Bei der Kohleverbrennung wird im Gegensatz zu anderen Kraftwerken mehr als doppelt so viel Kohlendioxid ausgestoßen. Und: Kohlekraftwerke sind wenig effizient; über die Hälfte der gewonnenen Energie entweicht ungenutzt über die Kühltürme.
Noch schädlicher als die Steinkohleverbrennung ist die Verwertung von Braunkohle, weil dabei besonders viel CO2 ausgestoßen wird.
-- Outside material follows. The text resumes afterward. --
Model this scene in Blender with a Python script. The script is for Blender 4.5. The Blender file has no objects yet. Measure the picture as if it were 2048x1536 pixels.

Dennoch ist in der Bundesrepublik in den nächsten Jahren der Bau von 3 Braunkohlekraftwerken geplant.

Umweltaktivisten protestieren mit spektakulären Aktionen an vielen Orten gegen geplante Kohlekraftwerke. Durch den Widerstand der Bevölkerung konnte in Bremen und Bielefeld der Bau von zwei Kohlekraftwerken verhindert werden. In Ensdorf sprachen sich im November letzten Jahres in einer Bürgerbefragung 70 Prozent der Teilnehmer gegen ein Kohlekraftwerk in ihrer Umgebung aus, und verhinderten so ein weiteres Kraftwerk in Deutschland.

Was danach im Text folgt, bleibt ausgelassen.